Es muy conocida la intención de Leonardo de escribir un gran tratado sobre la pin­tura, pero se duda de que alguna vez lle­gara a realizarlo totalmente. En la mejor redacción que ha llegado hasta nosotros — la del Códice Urbinate 1270 de la Bi­blioteca Vaticana—, el Tratado comprende novecientos cuarenta y cuatro epígrafes o pequeños capítulos; el orden algo mecánico de la materia se debe al compilador. La primera edición impresa apareció en París en 1651 al cuidado de Rafael Du Fresne. Le siguieron otras ediciones, y entre las modernas tienen notable interés las de H. Ludwig (Viena, 1882) y la de Angelo Borzelli (Lanciano, 1914).
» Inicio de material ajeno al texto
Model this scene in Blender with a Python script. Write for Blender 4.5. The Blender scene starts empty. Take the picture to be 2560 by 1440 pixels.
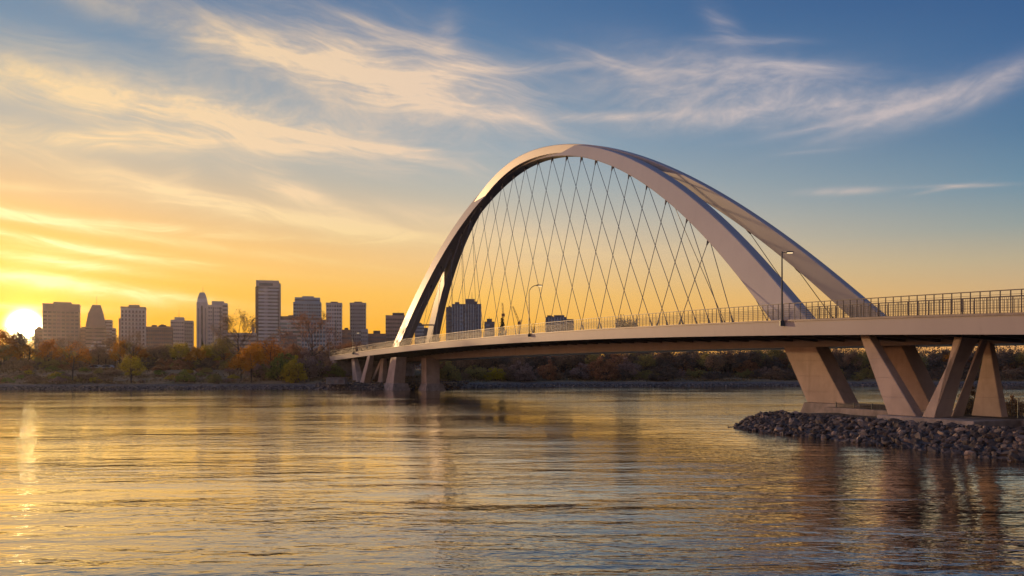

El Tratado se abre con una discusión, que parece ser un ejer­cicio académico, sobre la preeminencia de la pintura respecto de las otras artes. La distinción acerca de los medios y de los límites de las artes (la poesía, por ejemplo, obra continuamente sobre la imaginación del lector, mientras que la pintura hace a la vez sensibles y como reales al ojo las cosas representadas) es esgrimida por Leonardo, quizá de una forma ingenuamente empírica y sofística, como prueba de supe­rioridad de su arte predilecto.

Así la pin­tura vence a la escultura porque, a dife­rencia de ésta, puede abarcar y compren­der en sí misma todas las cosas visibles, y sabe conquistar, disponiendo sólo de una superficie plana, el relieve y la perspec­tiva. También la música es hermana menor de la pintura porque muere en el instante mismo en que nace, mientras que el dibujo permanece a lo largo del tiempo. La discu­sión (tema muy tratado en la literatura ar­tística del siglo XVI) se justifica y se cierra con una exaltación de la pintura, concebida como ciencia fundada en la experiencia y admirable sobre todas las cosas, de cuyos principios se deriva el trabajo manual del artista. Mientras Leonardo por un lado hace resaltar el empirismo de los primeros teorizadores toscanos del «Quattrocento» al concebir su arte como un conocimiento na­tural y al determinar sus leyes, por otra parte entiende la imitación de las cosas, a que nos conduce aquel conocimiento, como un «trabajo de fantasía», como una mental e interior elaboración del modelo, y pro­fundiza en la conciencia de la espiritua­lidad artística tal como está expuesta en el famoso tratado De la Pintura (v.) de León Battista Alberti.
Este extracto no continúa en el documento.